The nominees for PFA Young player of the year were announced and this is where we really are into pantomime season. Now I’m not saying that James Milner didn’t deserve his award, but looking at the nominees only one man seemed to fit the idea of a young player- or at least one who’s not been around for five years. With Cesc Fabregas, Wayne Rooney and James Milner having about fifteen years worth of Premier League experience between them, it seems a little unfair that any of them should win the award. Surely Joe Hart who has not only had a blinding season but was also nowhere near the Premier League, when Rooney first won the award back in 2005, would have been a more deserving recipient. Milner may be young in years but in experience he’s an old pro. To be fair to Hart at least he turned up, none of the other losing nominees did. Milner and Stelling then engaged in an excruciating bit of banter, which was rescued only when the Villa man, turned the event into an ode to Martin O’Neill’s greatness, while the little Irishman looked on like a proud Director watching his Leading Actress at the Oscar’s as she gives him all the credit while collecting her Academy award.
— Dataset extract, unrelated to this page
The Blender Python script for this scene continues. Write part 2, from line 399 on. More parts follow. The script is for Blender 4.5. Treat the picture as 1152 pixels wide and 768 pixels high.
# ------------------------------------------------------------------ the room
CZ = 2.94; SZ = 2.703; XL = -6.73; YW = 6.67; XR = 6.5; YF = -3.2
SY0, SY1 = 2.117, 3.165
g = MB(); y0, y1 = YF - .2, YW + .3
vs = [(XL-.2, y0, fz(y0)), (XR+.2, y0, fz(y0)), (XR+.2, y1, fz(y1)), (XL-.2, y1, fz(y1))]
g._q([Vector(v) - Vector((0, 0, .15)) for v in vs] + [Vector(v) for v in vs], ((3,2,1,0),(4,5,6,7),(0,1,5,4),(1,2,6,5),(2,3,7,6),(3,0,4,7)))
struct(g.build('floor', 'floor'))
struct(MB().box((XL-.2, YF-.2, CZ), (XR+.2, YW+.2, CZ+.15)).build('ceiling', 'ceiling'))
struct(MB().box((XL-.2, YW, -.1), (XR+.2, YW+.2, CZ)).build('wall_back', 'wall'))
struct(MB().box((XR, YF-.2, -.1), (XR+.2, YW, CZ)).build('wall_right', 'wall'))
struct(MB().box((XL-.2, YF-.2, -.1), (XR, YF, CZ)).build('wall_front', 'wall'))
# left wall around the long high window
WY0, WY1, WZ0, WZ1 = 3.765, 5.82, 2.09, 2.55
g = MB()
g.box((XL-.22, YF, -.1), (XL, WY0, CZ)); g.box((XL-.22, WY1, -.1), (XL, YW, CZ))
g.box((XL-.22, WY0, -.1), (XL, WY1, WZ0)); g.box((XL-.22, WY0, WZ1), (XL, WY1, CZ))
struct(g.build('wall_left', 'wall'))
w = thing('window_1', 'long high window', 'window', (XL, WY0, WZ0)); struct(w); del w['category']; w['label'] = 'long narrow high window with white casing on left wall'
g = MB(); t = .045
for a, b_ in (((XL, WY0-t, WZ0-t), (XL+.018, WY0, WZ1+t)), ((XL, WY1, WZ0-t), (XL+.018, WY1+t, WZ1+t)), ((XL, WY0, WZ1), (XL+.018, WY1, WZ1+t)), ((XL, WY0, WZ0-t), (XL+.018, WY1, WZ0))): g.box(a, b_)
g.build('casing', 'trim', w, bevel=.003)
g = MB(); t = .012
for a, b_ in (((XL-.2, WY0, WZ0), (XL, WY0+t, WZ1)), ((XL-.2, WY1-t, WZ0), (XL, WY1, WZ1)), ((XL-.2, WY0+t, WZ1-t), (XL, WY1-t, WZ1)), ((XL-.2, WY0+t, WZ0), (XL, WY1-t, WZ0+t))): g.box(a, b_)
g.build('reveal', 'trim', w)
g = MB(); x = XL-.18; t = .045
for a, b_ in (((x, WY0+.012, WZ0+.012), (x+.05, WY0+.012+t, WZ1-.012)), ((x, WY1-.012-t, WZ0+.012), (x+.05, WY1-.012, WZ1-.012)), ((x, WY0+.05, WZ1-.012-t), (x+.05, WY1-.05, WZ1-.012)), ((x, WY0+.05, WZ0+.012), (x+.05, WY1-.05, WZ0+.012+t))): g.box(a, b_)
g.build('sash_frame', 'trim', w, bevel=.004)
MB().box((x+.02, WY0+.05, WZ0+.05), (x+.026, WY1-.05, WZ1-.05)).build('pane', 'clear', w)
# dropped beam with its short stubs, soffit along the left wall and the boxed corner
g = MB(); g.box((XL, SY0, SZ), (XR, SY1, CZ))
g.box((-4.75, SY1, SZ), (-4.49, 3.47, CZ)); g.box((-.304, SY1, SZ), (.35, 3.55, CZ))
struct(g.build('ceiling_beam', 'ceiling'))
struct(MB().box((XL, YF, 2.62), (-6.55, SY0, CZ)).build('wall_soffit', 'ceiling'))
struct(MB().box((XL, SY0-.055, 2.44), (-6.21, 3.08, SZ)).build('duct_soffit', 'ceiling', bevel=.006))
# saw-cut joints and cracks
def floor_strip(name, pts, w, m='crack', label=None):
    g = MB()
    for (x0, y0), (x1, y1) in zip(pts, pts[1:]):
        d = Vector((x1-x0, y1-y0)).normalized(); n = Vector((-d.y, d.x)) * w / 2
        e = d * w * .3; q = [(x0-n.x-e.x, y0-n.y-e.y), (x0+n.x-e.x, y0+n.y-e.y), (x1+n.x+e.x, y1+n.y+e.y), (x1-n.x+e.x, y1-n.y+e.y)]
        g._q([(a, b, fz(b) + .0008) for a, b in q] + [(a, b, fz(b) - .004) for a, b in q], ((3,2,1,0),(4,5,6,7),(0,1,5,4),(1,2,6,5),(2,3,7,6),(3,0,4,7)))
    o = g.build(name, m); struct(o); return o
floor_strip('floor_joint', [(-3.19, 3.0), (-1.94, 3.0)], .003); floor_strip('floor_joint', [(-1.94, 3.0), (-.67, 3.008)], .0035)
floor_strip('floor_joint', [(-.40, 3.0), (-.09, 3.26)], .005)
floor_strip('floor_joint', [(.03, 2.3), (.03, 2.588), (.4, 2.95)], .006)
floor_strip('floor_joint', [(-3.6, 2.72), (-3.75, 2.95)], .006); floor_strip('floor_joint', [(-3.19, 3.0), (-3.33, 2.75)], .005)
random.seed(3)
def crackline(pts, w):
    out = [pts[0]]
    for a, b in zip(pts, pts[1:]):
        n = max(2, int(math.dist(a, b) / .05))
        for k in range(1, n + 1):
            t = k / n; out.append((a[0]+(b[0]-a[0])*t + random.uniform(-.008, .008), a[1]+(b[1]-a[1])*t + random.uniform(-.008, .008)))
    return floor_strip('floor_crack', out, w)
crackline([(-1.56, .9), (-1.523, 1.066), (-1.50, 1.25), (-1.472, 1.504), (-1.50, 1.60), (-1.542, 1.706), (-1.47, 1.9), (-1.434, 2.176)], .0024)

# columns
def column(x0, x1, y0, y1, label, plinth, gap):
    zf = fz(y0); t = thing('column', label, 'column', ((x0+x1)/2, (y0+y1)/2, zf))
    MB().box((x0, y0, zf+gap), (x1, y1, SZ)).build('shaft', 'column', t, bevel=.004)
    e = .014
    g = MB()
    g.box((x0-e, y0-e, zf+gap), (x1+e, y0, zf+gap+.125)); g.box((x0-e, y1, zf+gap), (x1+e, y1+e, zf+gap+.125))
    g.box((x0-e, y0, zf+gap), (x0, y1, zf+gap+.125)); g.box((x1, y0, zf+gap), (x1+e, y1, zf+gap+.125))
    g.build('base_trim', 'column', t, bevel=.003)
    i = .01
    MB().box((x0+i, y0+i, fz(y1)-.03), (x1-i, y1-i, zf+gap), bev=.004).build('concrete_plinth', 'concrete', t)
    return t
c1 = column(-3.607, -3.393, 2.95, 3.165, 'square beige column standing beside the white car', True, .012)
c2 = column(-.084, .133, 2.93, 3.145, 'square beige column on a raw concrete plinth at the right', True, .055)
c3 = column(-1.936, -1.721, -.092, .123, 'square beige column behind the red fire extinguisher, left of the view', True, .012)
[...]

The Premier League team of the year was announced, and had very few surprises, although perhaps Frank Lampard may think otherwise. Then it was down to business or as Jimmy Greaves, presenting the PFA player of the year award termed it: “The biggest forgone conclusion ever.” Or words to that effect, to be honest I was barely awake by now such had been the drivel of the past hour.

Wazza came up collect his award and actually did manage to raise a few laughs. Firstly by commenting how his bigger bald patch was the reason behind his large amount of headed goals. He then ensured any ideas Liverpool had of trying to beat Chelsea next weekend went out of the window by cracking that they were “chasing a Europa League place.” To all of which Stelling cracked up with just a hint of jealousy in his eye that Rooney had outdone him in the laughter stakes- almost a more difficult task than scoring 34 goals this season.

Forget the world cup, the real football showcase starts here. Remind me not to bother next year thank you very much, unless Gabriella Cilmi’s performing again, “I am a woman on a mission, ye-eah”, it’s very catchy.